Bell tower dedicated at Jacksonville National Cemetery

JACKSONVILLE, Fla. -- Friday afternoon, a veteran was buried at the Jacksonville National Cemetery for the 6,510th time.

The cemetery has now been open for just four years.

Saturday, after three long years of planning and raising funds, a plaque was unveiled to dedicate the erection of a 40-foot carillon tower equipped to play the theme songs of all military branches and more than 2,000 other songs.

"It just adds a new dimension, it is peaceful, it is quiet, yet to hear these bells ring it just makes you feel proud to be an American," Congressman Ander Crenshaw said.

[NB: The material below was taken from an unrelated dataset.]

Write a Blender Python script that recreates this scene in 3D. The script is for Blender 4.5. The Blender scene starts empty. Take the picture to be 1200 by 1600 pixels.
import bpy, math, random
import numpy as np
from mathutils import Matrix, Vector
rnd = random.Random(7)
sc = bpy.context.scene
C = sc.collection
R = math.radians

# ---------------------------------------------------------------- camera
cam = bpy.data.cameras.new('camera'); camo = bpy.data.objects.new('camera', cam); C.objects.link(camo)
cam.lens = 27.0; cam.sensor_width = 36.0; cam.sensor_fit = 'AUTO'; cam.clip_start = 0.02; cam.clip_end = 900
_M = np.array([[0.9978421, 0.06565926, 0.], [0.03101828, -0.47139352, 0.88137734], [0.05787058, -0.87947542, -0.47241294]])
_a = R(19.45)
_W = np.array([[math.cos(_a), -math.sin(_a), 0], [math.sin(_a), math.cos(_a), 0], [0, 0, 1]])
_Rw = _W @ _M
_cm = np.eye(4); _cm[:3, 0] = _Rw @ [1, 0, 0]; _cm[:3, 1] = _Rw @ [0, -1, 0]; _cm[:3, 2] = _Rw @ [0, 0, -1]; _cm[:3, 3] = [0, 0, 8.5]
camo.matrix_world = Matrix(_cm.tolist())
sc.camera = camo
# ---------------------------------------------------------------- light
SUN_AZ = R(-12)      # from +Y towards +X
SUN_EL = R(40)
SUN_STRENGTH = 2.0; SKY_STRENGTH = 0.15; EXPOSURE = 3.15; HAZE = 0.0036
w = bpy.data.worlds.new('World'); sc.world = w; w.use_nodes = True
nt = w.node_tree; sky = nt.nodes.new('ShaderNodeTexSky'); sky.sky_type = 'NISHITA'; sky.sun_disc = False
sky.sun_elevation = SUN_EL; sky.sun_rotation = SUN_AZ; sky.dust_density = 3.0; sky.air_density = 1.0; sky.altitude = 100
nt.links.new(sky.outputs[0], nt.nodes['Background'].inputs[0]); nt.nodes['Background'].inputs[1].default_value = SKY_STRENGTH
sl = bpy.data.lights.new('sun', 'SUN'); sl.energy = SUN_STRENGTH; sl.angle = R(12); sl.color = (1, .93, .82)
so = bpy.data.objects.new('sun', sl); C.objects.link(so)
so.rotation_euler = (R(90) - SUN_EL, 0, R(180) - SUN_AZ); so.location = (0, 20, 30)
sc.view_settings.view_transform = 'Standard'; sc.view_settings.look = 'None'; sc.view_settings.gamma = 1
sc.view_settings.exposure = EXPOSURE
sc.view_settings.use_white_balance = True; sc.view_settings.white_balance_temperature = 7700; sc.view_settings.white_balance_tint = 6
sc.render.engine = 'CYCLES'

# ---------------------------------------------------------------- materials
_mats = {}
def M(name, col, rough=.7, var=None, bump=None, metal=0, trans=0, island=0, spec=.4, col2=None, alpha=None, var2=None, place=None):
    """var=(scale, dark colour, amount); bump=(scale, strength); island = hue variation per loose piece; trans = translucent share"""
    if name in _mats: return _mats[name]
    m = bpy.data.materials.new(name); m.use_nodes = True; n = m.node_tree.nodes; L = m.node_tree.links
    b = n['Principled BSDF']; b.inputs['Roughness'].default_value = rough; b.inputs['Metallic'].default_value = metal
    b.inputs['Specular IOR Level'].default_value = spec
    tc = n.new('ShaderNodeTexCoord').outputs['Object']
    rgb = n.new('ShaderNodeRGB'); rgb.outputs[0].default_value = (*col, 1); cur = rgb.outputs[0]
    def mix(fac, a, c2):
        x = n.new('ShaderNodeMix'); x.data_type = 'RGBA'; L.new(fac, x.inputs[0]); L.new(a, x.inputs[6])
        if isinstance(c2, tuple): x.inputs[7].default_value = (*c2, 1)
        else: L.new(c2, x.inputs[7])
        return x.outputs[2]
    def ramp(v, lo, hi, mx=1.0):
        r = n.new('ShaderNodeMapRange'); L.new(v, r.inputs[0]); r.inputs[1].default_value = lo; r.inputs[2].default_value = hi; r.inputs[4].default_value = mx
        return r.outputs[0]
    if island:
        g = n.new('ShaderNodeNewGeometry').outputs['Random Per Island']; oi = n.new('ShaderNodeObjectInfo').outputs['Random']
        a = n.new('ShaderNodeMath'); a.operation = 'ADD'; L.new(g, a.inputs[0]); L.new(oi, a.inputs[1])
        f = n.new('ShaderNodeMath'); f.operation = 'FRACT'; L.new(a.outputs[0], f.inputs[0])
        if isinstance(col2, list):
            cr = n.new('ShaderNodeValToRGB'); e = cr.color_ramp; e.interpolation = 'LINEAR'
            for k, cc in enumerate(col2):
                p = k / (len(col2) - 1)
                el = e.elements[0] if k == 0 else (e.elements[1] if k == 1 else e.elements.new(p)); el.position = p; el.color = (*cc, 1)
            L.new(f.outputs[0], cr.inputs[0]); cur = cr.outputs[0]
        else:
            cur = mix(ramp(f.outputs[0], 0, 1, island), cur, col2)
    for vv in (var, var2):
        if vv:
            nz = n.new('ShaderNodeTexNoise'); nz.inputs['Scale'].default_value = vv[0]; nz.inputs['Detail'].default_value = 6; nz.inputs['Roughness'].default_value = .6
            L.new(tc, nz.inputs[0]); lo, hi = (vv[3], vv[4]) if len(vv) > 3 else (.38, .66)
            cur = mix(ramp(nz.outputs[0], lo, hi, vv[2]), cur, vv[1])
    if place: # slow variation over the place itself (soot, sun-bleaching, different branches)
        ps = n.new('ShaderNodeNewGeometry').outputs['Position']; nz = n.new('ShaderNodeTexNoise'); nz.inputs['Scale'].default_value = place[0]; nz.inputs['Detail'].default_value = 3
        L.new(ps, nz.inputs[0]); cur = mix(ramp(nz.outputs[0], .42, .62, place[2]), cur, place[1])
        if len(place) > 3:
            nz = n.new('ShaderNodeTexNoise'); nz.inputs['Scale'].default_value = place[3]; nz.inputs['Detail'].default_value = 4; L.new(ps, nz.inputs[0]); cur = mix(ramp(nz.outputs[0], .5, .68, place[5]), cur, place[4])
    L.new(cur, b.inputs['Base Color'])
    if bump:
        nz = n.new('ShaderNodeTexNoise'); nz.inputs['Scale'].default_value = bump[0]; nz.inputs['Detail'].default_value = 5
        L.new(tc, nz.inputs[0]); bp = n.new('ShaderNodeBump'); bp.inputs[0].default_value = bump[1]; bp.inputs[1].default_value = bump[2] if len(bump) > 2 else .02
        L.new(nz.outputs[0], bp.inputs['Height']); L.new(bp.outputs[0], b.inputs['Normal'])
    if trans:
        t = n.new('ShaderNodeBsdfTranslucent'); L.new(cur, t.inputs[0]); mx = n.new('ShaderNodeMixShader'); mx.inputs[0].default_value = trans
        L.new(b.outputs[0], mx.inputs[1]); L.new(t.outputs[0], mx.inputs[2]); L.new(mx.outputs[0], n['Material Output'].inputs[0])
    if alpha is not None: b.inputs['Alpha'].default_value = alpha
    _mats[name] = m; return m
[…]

Music will play during funeral processions, and bells will toll during the day.

American Veterans, a volunteer-led organization formed by World War II veterans of the United States, raised $50,000 to add the bell tower to honor their fellow veterans who died in service. National AMVETS commander John Mitchell was on hand for the dedication.

"To pay the ultimate sacrifice for your country, there is now way to describe the feeling when you hear those bells, come and see this beautiful cemetery, it gets you deep inside your soul," Mitchell said.

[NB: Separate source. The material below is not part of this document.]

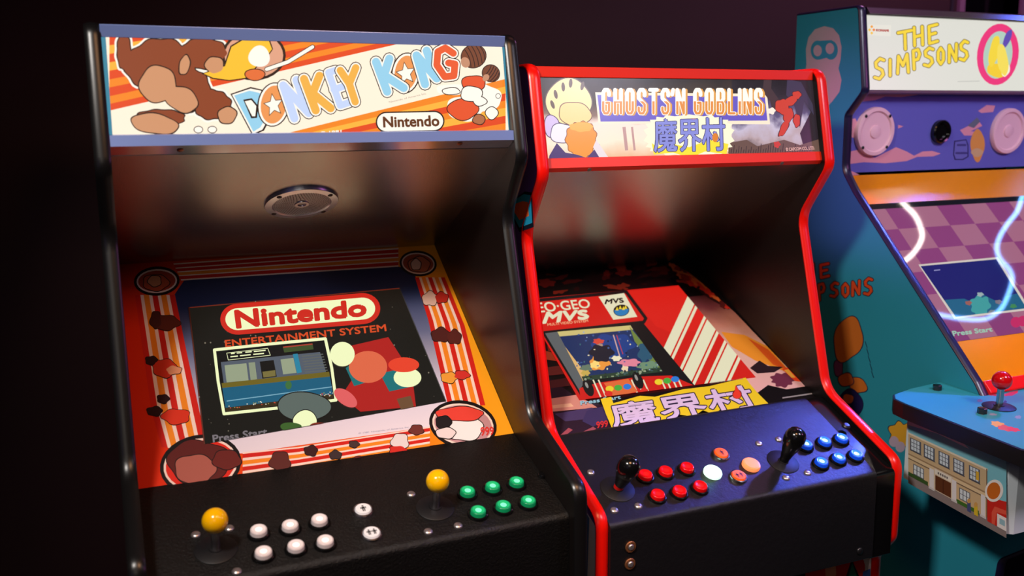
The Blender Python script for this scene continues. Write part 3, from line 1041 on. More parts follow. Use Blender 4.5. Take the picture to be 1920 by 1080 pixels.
proto = None
for p in [(485, 993), (544, 984), (599, 973), (494, 1034), (555, 1022), (610, 1013)]:
    mx = pose(PC1, p, B1, 0.009)
    proto = make_button(cab1, mx, M_WCAP, 'white button cap') if proto is None else copy_part(proto, cab1, mx)
    if p == (485, 993):
        first_white = proto
proto = None
for p in [(877, 920), (924, 911), (969, 902), (897, 957), (944, 947), (991, 938)]:
    mx = pose(PC1, p, B1, 0.009)
    proto = make_button(cab1, mx, M_GCAP, 'glowing green button cap') if proto is None else copy_part(proto, cab1, mx)
make_button(cab1, pose(PC1, (681, 954), B1, 0.006), M_SCAP, 'white start cap with one small black figure', True, icon=person_icon(0, 1.0))
make_button(cab1, pose(PC1, (697, 998), B1, 0.006), M_SCAP, 'white start cap with two small black figures', True, icon=person_icon(-0.34, 0.85) + person_icon(0.34, 0.85))
M_YBALL = pbr('yellow_ball', (255, 190, 4), 0.16, spec=0.6)
js = make_ball_stick(cab1, pose(PC1, (405, 1031), B1), M_YBALL, 'yellow ball top')
copy_part(js, cab1, pose(PC1, (816, 953), B1))
bolt = None
for p in [(367, 1003), (430, 991), (444, 1072), (771, 927), (803, 997), (859, 986)]:
    mx = pose(PC1, p, B1)
    bolt = make_bolt(cab1, mx) if bolt is None else copy_part(bolt, cab1, mx)
lk = MB().lathe([(0.0075, 0), (0.0075, 0.004), (0.006, 0.006), (0, 0.0065)], M_BLKPLASTIC, 24)
lk.build('latch_knob', cab1, True, matrix=pose(PC1, (1016, 893), B1))

# ------------------------------------------------------------------ cabinet with the red edges
X2, W2 = 0.693, 0.6056
X2R = X2 + W2
B2 = (X2 + W2 / 2, 0.15, 0.0)
cab2 = tag(empty('arcade_cabinet', B2), 'red-edged arcade cabinet with black bat joysticks and red and blue buttons', 'arcade cabinet')
path2 = fillet([(0.44, 1.717), (0.0205, 1.717), (-0.0205, 1.531), (0.0555, 1.425), (-0.0405, 1.081), (-0.238, 0.992), (-0.237, 0.838), (-0.200, 0.787), (-0.200, 0.0)],
               [0.030, 0.035, 0.06, 0.06, 0.035, 0.03, 0.03])
M_SIDE2 = pbr('side_print_violet', (96, 66, 150), 0.4, noise=(7, 0.35))
s2 = side_pair(cab2, B2, path2, [(0.62, 0.0), (0.62, 1.40)], (X2 - T, X2R), T, M_BLACK, M_REDMOLD)
# printed skin on the outer face that shows between the cabinets
a = Art(XPlane(X2 - T), h0=0.0004)
XL = X2 - T - 0.0006
a.add([(XL, y, z) for y, z in path2[2:] + [(0.6, 0.0), (0.6, 1.40), (0.44, 1.70)]], [list(range(len(path2) + 1))], M_SIDE2)


def side2(pts, m, lv):
    a.add([(XL - lv * 1e-4, y, z) for y, z in pts], [list(range(len(pts)))], m)


side2([(0.035, 1.50), (0.005, 1.50), (-0.002, 1.44), (0.06, 1.425), (0.12, 1.47)], ink((16, 26, 40)), 1)
side2([(0.04, 1.495), (0.010, 1.495), (0.004, 1.447), (0.06, 1.433), (0.115, 1.47)], ink((30, 150, 190)), 2)
side2([(0.045, 1.482), (0.022, 1.482), (0.018, 1.458), (0.06, 1.447), (0.10, 1.47)], ink((230, 100, 40)), 3)
side2([(-0.235, 0.98), (-0.16, 1.01), (-0.17, 0.80), (-0.235, 0.84)], ink((206, 214, 232)), 1)
side2([(-0.214, 0.985), (-0.16, 1.01), (-0.17, 0.80), (-0.205, 0.82)], ink((60, 110, 170)), 2)
side2([(-0.19, 0.985), (-0.16, 1.01), (-0.17, 0.80), (-0.185, 0.81)], ink((24, 30, 60)), 3)
lab(a.build('side_print', s2[0], base=B2, fix=False), 'violet, blue and white side print')
MB().prism([(0.044, 1.700), (0.044, 1.713), (0.44, 1.713), (0.44, 1.700)], X2, X2R, M_BLACK).build('top_panel', cab2, base=B2)
MB().prism([(0.42, 1.700), (0.44, 1.700), (0.605, 1.40), (0.585, 1.40)], X2, X2R, M_BLACK).build('back_panel', cab2, base=B2)

PM2 = Plane((0.032, 1.6985), (0.001, 1.557))
mc = [(1008, 142), (1526, 149), (1541, 289), (1027, 306)]
a2 = Art(PM2, clip=mc)
cor = [(X2, 0.032, 1.6985), (X2R, 0.032, 1.6985), (X2R, 0.001, 1.557), (X2, 0.001, 1.557)]
a2.add(cor, [[0, 1, 2, 3]], ramp_mat('marquee_dusk', [(0, (236, 188, 150)), (0.2, (255, 232, 208)), (0.44, (255, 226, 212)), (0.56, (140, 108, 92)), (0.70, (74, 58, 46)), (1, (40, 34, 30))], 2, 1.556, 1.6985, emit=1.08, rough=0.25, noise=(16, 0.34)))
g2 = lambda r, g, b, s=1.05: glow((r, g, b), s, rough=0.25)
DK = g2(40, 30, 40)
a2.poly([(1372, 140), (1530, 140), (1545, 300), (1470, 296), (1420, 290), (1372, 286)], ramp_mat('marquee_night', [(0, (60, 40, 38)), (0.2, (190, 166, 172)), (0.38, (206, 194, 216)), (0.52, (96, 86, 124)), (0.75, (48, 42, 50)), (1, (26, 24, 28))], 2, 1.556, 1.6985, emit=1.0, rough=0.25, noise=(26, 0.6)), 1)
a2.poly([(1490, 140), (1530, 140), (1545, 300), (1512, 296), (1500, 250), (1520, 210)], DK, 2)
a2.poly([(1366, 268), (1400, 262), (1420, 274), (1470, 262), (1500, 272), (1545, 258), (1545, 300), (1366, 300)], g2(104, 78, 68), 3)
for k in range(34):
    x = 1366 + k * 4.6
    a2.line([(x, 287), (x + 1.6, 287 - random.uniform(6, 20))], 1.2, g2(50, 34, 36), 4, joints=False)
# ruins
for x, w in ((1170, 6), (1185, 4), (1100, 5)):
    a2.line([(x, 238), (x + 5, 282)], w, g2(196, 150, 146), 1, joints=False)
# plain gold, violet and orange shapes at the left end
a2.blob(1066, 190, 42, 42, g2(250, 226, 158), 3, 4, 0.04, 2, rot=-20, line=(2, g2(96, 70, 60)))
for k, (x, y) in enumerate([(1036, 196), (1042, 177), (1056, 163), (1070, 156), (1092, 161)]):
    a2.ell(x, y, 3.4, 8.5, g2(92, 66, 40), 5, -20 + k * 8)
a2.blob(1078, 214, 30, 22, g2(252, 214, 140), 5, 5, 0.06, 3, rot=10, line=(1.6, g2(120, 70, 50)))
a2.blob(1034, 236, 13, 20, g2(214, 190, 232), 5, 3, 0.08, 4, line=(1.6, g2(70, 40, 90)))
a2.blob(1054, 250, 22, 18, g2(240, 232, 244), 6, 4, 0.08, 5, line=(1.4, g2(70, 40, 90)))
a2.blob(1090, 262, 28, 34, g2(244, 150, 44), 8, 11, 0.10, 6, line=(1.4, g2(150, 80, 40)))
a2.blob(1090, 238, 22, 9, g2(250, 178, 70), 10, 7, 0.10, 7)
a2.poly([(1030, 292), (1044, 268), (1060, 286), (1082, 290), (1100, 296), (1124, 270), (1140, 300), (1028, 306)], g2(74, 50, 110), 11)
a2.poly([(1118, 262), (1144, 300), (1128, 302), (1112, 276)], g2(236, 220, 224), 12)
# title panel
a2.poly([(1116, 173), (1438, 176), (1444, 233), (1122, 232)], g2(250, 232, 206), 4)
a2.poly([(1120, 178), (1434, 181), (1439, 226), (1126, 228)], g2(104, 88, 196), 5)


def tall(ch, x, y, w, h):
    """Tall round-cornered title letters as pen strokes."""
    k = 0.12
    g_ = {'G': [[(1, .22), (1, k), (.75, 0), (.25, 0), (0, k), (0, 1 - k), (.25, 1), (.75, 1), (1, 1 - k), (1, .55), (.55, .55)]],
          'H': [[(0, 0), (0, 1)], [(1, 0), (1, 1)], [(0, .5), (1, .5)]], 'O': [[(.25, 0), (.75, 0), (1, k), (1, 1 - k), (.75, 1), (.25, 1), (0, 1 - k), (0, k), (.25, 0)]],
          'S': [[(1, .24), (1, k), (.75, 0), (.25, 0), (0, k), (0, .36), (1, .62), (1, 1 - k), (.75, 1), (.25, 1), (0, 1 - k), (0, .76)]],
          'T': [[(-.1, 0), (1.1, 0)], [(.5, 0), (.5, 1)]], "'": [[(.5, 0), (.3, .2)]], 'N': [[(0, 1), (0, 0), (1, 1), (1, 0)]],
          'B': [[(0, 0), (0, 1), (.75, 1), (1, 1 - k), (1, .62), (.75, .5), (1, .38), (1, k), (.75, 0), (0, 0)], [(0, .5), (.75, .5)]], 'L': [[(0, 0), (0, 1), (1, 1)]], 'I': [[(.5, 0), (.5, 1)]]}
    return [[(x + w * u, y + h * v) for u, v in s] for s in g_[ch]]


LET = [(ch, 1131 + 22.2 * i, 11) for i, ch in enumerate('GHOSTS')] + [("'", 1258, 8), ('N', 1270, 12)] + [(ch, 1303 + 21.4 * i, 10.5) for i, ch in enumerate('GOB')] + [('L', 1367, 10), ('I', 1383, 8), ('N', 1396, 11.5), ('S', 1417, 10)]
WHT, ORT, GDT = g2(255, 250, 238), g2(232, 142, 58), g2(226, 158, 66)
for ch, x, w in LET:
    h = 44 if ch != "'" else 44
    st = tall(ch, x, 168.5, w, h)
    a2.strokes([[(px + 4, py + 1) for px, py in s] for s in st], 6.5, GDT, 6)
    a2.strokes(st, 7.2, WHT, 7)
    keep = a2.clip
    a2.clip = [(1000, 190), (1500, 190), (1500, 230), (1000, 230)]
    a2.strokes(st, 4.4, ORT, 8)
    a2.clip = keep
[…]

Patty Piening attended the dedication and says it is difficult to explain in words what the addition of this bell tower means to this Jacksonville national cemetery.

"And it just brings comfort, I feel it brings comfort to the families," Piening said.

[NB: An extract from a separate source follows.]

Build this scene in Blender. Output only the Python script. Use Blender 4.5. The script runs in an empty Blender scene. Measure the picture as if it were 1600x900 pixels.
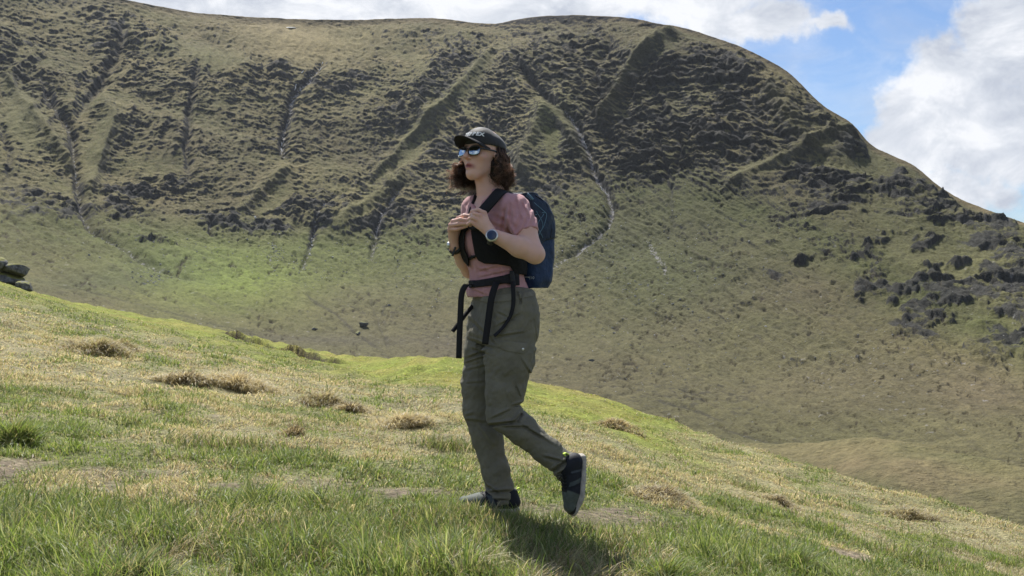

The veterans buried at this cemetery were remembered once again on this day.

"They are the true greatness of America, may God bless them and God continue to bless our great country," Crenshaw said to the crowd.

Then the people in attendance watched the firing of volleys, and the playing of taps on the new carillon.

The next project under consideration at the cemetery will be a Veterans Education Center.

Money for that is being raised by the Rotary Club and congressman Crenshaw is working in Congress to obtain funds.

It could be open within three years.